Rail, bus and coach operator National Express has matched its rivals by reporting a strong start to the year.

The group, which owns Travel West Midlands and runs East Coast mainline services, said all its operations in the UK were performing well, despite the uncertain economic conditions.

Shares in transport firms have risen in recent days after firms including Go-Ahead and Stagecoach posted trading updates ahead of expectations.

National Express said its trains business - also featuring the London commuter services c2c and NE East Anglia as well as operations to Stansted and Gatwick airports - produced revenues growth of 9% in the first three months of the year.

This was despite a softening of demand on Stansted Airport routes because of lower footfall through the airport.

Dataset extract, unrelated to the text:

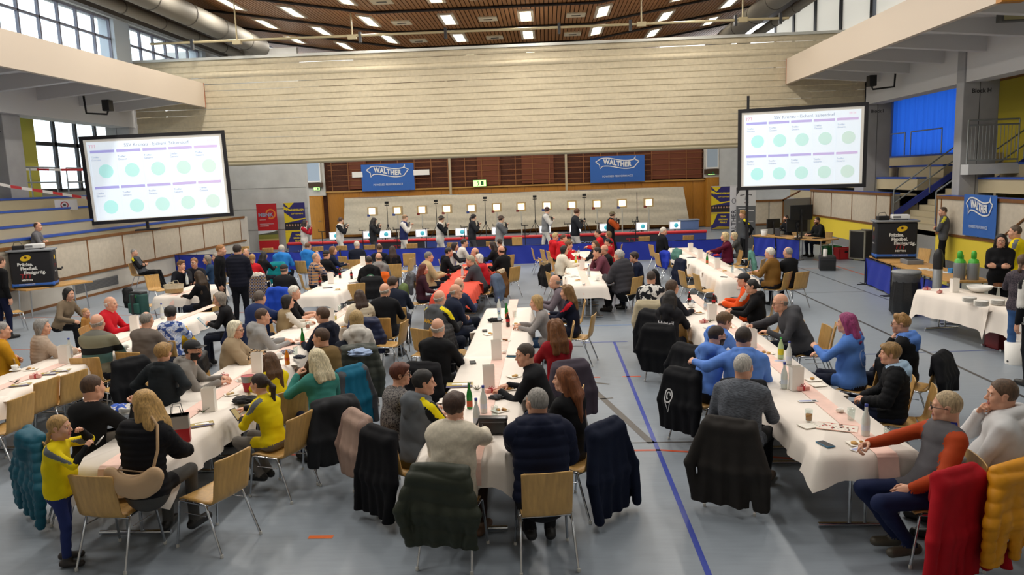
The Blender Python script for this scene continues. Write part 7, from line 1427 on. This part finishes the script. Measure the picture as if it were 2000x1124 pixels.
# crossbody bag on the blond woman
q = PEOPLE['blond woman in a black quilted coat and glasses']; cb = empty('shoulder_bag', world_of(q, (.05, -.225, q['P0'][2] + .04)), R_(q['b'] - 90), 'beige crescent shoulder bag worn over the black quilted coat', 'bag'); S_ = SDF()
for i in range(6):
    a0, a1 = R_(200 + 23*i), R_(223 + 23*i); S_.cone((.21*math.cos(a0), 0, .20 + .17*math.sin(a0)), (.21*math.cos(a1), 0, .20 + .17*math.sin(a1)), .06 + .03*math.sin(math.pi*i/6), k=.04, sq=(1, .6, 1))
P_, Q_, _, _ = S_.mesh(.012); meshobj('pouch', np_mesh('pouch', P_, Q_), mat('#c2a07a', .6), cb); MB().tube([(.17, 0, .15), (.20, .06, .33), (.15, .16, .50), (.06, .21, .57)], .012, 6).build('strap', mat('#b5936c', .6), cb); MB().tube([(-.17, 0, .15), (-.12, .0, .18), (0, -.02, .18), (.13, 0, .16)], .006, 5).build('zip', mat('#8a6c4a', .6), cb)
# tablet, phone, card in hands
for who, hand, nm, w, h, lab, c in (('grey haired woman in black', 0, 'tablet', .16, .23, 'tablet with a light blue cover held by the woman in black', '#5fb0cc'), ('girl in a yellow jersey with a dark', 0, 'smartphone', .075, .15, 'dark phone held by the girl with the ponytail', '#1c1b1e'), ('little girl', 1, 'paper_card', .09, .06, 'white card held by the little girl', '#d8d5d0')):
    q = [v for k, v in PEOPLE.items() if k.startswith(who)][0]; p = q['hands'][hand]; t = empty(nm, world_of(q, (p[0]*.5, p[1] + .10, p[2] + .03)), R_(q['b'] - 90), lab, nm.replace('_', ' ')); t.rotation_euler = (R_(50), 0, R_(q['b'] - 90)); box('body', -w/2, w/2, -h/2, h/2, 0, .008, mat(c, .4), t); box('screen', -w*.44, w*.44, -h*.44, h*.44, .008, .0088, mat('#dfe6e8' if nm != 'smartphone' else '#a8903c', .3), t)
# woven basket on the small table, backpack
bk = empty('woven_basket', (*(-8.54, 16.57), TZ), R_(6), 'cream and straw woven basket on the small table', 'basket'); b = MB(); V = []; F = []; n = 28
for j in range(7):
    u = j/6
    for k in range(n):
        a = 2*math.pi*k/n; r_ = (abs(math.cos(a))**4 + abs(math.sin(a))**4)**-.25; V.append((.21*(.86 + .14*u)*math.cos(a)*r_, .13*(.86 + .14*u)*math.sin(a)*r_, .02 + .19*u))
for j in range(6):
    for k in range(n): b.k = 1 if j > 2 else 0; b.add([V[j*n+k], V[j*n+(k+1) % n], V[(j+1)*n+(k+1) % n], V[(j+1)*n+k]], [(0, 1, 2, 3)], True)
b.build('body', [mat('#a58a5e', .9, pat='knit'), mat('#cfc3a8', .9, pat='knit')], bk); MB().prism([(.17*math.cos(2*math.pi*k/16), .10*math.sin(2*math.pi*k/16)) for k in range(16)], .02, .03).build('bottom', mat('#a58a5e', .9), bk)
for y in (-.13, .13): MB().tube([(-.06, y, .20), (-.05, y, .27), (.05, y, .27), (.06, y, .20)], .009, 6).build('handle', mat('#cfc3a8', .9), bk)
x_, y_ = (-8.90, 15.79); bp_ = empty('backpack', (x_ + .02, y_ - .1, .447), R_(-20), 'green and black hiking backpack on the chair with the black coat', 'backpack'); MB().box(-.18, .18, -.12, .10, 0, .46, b=.06).build('body', mat('#1f4a44', .7, pat='cloth'), bp_); MB().box(-.14, .14, -.19, -.11, .04, .26, b=.03).build('front_pocket', mat('#24554c', .7), bp_); MB().box(-.03, .03, -.20, -.12, .02, .45, b=.01).build('strap', mat('#2a2a2c', .6), bp_); MB().box(-.17, .17, -.11, .09, .42, .50, b=.03).build('lid', mat('#222426', .6), bp_); MB().box(-.02, .04, -.13, -.115, .38, .42).build('green_tag', mat('#48c030', .5), bp_)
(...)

Ryanair recently cut back flights from Stansted after attacking the airport’s cost and "appalling" service.

The same factor also impacted on the National Express coach business, although the division still reported "encouraging" revenues growth of 5%.

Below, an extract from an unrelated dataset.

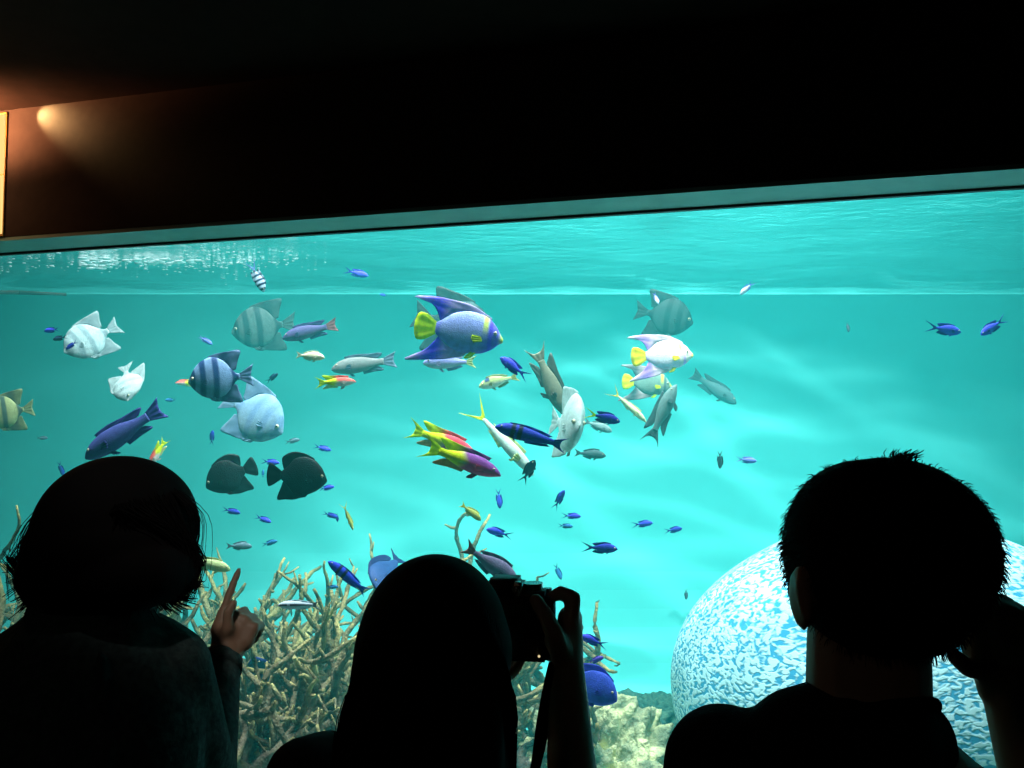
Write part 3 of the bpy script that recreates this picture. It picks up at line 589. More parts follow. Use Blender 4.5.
# ------------------------------------------------------------------ staghorn coral
def coral(px, Yc, topy, seed, label, spread=.55, n0=5, base_z=.15, r0=.028, tint=(.36, .29, .15), lean=(0, 0), gen=3, side=1.15):
    rnd = random.Random(seed); vs, fs, cols = [], [], []
    b0 = P(px, 700, Yc); b0.z = base_z; top = P(px, topy, Yc).z; H = top - base_z
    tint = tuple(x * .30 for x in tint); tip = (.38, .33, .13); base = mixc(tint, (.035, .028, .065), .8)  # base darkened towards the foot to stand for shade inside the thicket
    def tube(pts, rs):
        n = 8; s0 = len(vs); q = None
        for i, p in enumerate(pts):
            d = (pts[min(i + 1, len(pts) - 1)] - pts[max(i - 1, 0)]).normalized()
            q = d.to_track_quat('Z', 'Y')
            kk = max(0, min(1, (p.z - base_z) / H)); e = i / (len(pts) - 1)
            for j in range(n):
                a_ = 2 * math.pi * j / n + i * .35; rr = rs[i] * (1 + rnd.uniform(-.22, .32))
                vs.append(p + q @ Vector((math.cos(a_) * rr, math.sin(a_) * rr, 0)))
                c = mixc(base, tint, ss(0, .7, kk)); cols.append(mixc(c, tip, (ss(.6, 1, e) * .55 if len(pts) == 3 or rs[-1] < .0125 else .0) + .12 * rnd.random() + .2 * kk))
        for i in range(len(pts) - 1):
            for j in range(n):
                fs.append((s0 + i * n + j, s0 + i * n + (j + 1) % n, s0 + (i + 1) * n + (j + 1) % n, s0 + (i + 1) * n + j))
        fs.append(tuple(s0 + (len(pts) - 1) * n + j for j in range(n)))
    def grow(p, d, r, L, g):
        k = max(4, int(L / .026)); pts, rs = [p.copy()], [r]; dd = d.copy()
        for i in range(k):
            dd = (dd + Vector((rnd.gauss(0, .16), rnd.gauss(0, .16), rnd.gauss(0.015, .12)))).normalized()
            if pts[-1].y > 5.2 and dd.y > 0: dd.y = 0
            pts.append(pts[-1] + dd * (L / k))
            rs.append(r * (1 - .30 * (i + 1) / k) if g > 0 else r * (1 - .50 * ((i + 1) / k) ** 2))
        tube(pts, rs)
        for c in range(rnd.randint(1, 3)):          # short side nubs
            i = rnd.randint(1, k); ax = Vector((rnd.gauss(0, 1), rnd.gauss(0, 1), rnd.gauss(0, 1))).normalized()
            nd = (dd * .6 + ax).normalized(); ln_ = rnd.uniform(.03, .075); rr = min(rs[i] * .8, .013)
            tube([pts[i], pts[i] + nd * ln_ * .5, pts[i] + (nd + Vector((0, 0, .2))) * ln_], [rr, rr * .85, rr * .5])
        if g > 0:
            m = rnd.randint(2, 3)
            for c in range(m):
                i = int(k * rnd.uniform(.45, 1.0)) if c else k
                ax = Vector((rnd.gauss(0, 1), rnd.gauss(0, 1), rnd.gauss(0, 1))).normalized()
                nd = (dd + ax * side + Vector((0, 0, .12))).normalized()
                grow(pts[i], nd, rs[i] * .86, L * rnd.uniform(.6, .9), g - 1)
    for c in range(n0):
        a_ = 2 * math.pi * (c + rnd.random() * .6) / n0
        d = Vector((math.cos(a_) * spread + lean[0], math.sin(a_) * spread * .7 + lean[1], 1)).normalized()
        p = b0 + Vector((math.cos(a_) * .05, math.sin(a_) * .05, 0))
        grow(p, d, r0 * rnd.uniform(.85, 1.2), H * (.50 if gen == 3 else .55) * rnd.uniform(.75, 1.05), gen - 1)
    zz = [v.z for v in vs]; mz = max(zz); k = H / (mz - base_z)
    k = min(k, 1.25)
    vs = [Vector((v.x, v.y, base_z + (v.z - base_z) * k)) - b0 for v in vs]
    g = glassY(px) + .1
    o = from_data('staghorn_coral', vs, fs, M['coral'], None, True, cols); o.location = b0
    # keep clear of the glass
    dmin = min((b0 + v).dot(V) for v in vs)
    if dmin < GD + .06: o.location += V * (GD + .06 - dmin)
    return tag(o, label, 'coral', 'thicket of branching coral')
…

The bus operation saw revenues improve 6%, helped by 10% passenger growth in the West Midlands and an improved performance for regulated bus operations in London. The division operates more than 2,000 buses, employing 7,250 people across the UK.

Today’s update adds to the strong showing seen in 2007, when underlying annual profits came in slightly ahead of market expectations at £205.6 million, up 11% from 2006. National Express also runs transport services in Spain and the United States.

It added today: "Despite the current economic back drop, all operations have made a good start to the year and we have seen no adverse impact on trading in the first quarter."

National Express has provided increased certainty over its exposure to rising oil costs by hedging 85% of its fuel requirement for this year and 40% for 2009.